WORK HARD. DO YOUR BEST. NEVER GIVE UP. BE HEALTHY.
by Meg Peralta-Silva NDI New Mexico provides high-quality arts and healthy-lifestyle programming to youth throughout New Mexico, but it is so much more than that. Many participants consider NDI friends and teachers to be a second family. Since 1994, NDI New Mexico has served more than 125,000 youth throughout New Mexico with in-school and afterschool programs and advanced dance teams at their “dance barns” in Albuquerque and Santa Fe. While students are learning jazz, ballet, hip-hop, modern or other forms of art and movement, they are also being inspired by life principles referred to as the “Core Four.” NDI’s principles are seemingly simple: work hard, do your best, never give up and be healthy. According to staff, students and families, these principles impact life beyond the classroom. This year, the principles took on new meaning for all of the NDI programming.

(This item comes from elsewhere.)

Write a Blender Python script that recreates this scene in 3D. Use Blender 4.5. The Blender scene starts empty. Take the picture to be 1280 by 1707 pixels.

Since March, NDI instructors shifted their programming online. They held a virtual gala event, created movement breaks that aired on PBS, hosted international guest artists as instructors and recorded over 750 videos, including some offered in Spanish, and had classes the whole family could participate in — all offered at a pay-what-you-can basis.“The Core Four have been a pillar in the formation of my beliefs. Working hard has really been a reflection on my own perseverance and unwillingness to give up. All four of them are present in one’s life, even with my NDI peers who aren’t pursuing the arts.”
– Hugo Pizzaro
Hugo Pizzaro, who along with Terrance Matthew became one of the first two New Mexicans ever to be accepted into the prestigious Juilliard dance program, reflected that he wouldn’t be where he was today without the support of people from NDI and its Core Four principles. His first introduction to non-sports-based movement was as a fourth grader in Española, at an NDI outreach class. He continued with NDI until graduation, even receiving his acceptance call to Julliard while volunteering at NDI, helping with the advanced team. Pizzaro says, “The Core Four have been a pillar in the formation of my beliefs. Working hard has really been a reflection on my own perseverance and unwillingness to give up. All four of them are present in one’s life, even with my NDI peers who aren’t pursuing the arts. I can see that they are also using the Core Four as a belief system, and that’s the cool thing about NDI. I feel like every student gets these ideas instilled in them as a child, and then they begin to live them out.” As an elementary student, learning the Core Four begins with “the Core Four cheer,” but as students mature, the instructors create space for students to relate the principles to their own life and reflect on them. To wrap up the Dance 101 class this summer, students, instructors and guests gathered on Zoom to watch the pieces students had choreographed after studying global dance history and culture. The dances they created were conversations, an expression through choreography of the times we are in, addressing isolation, connection and world events. Steven Melendez, The Hiland Theater Artistic Director, reflected, “These kinds of conversations are conversations I think we need to be having more often, and I think even with young people in our programs, there are things we can’t ignore. This is part of our charge — to be sure that we are caring for the complete student, including social and emotional health.”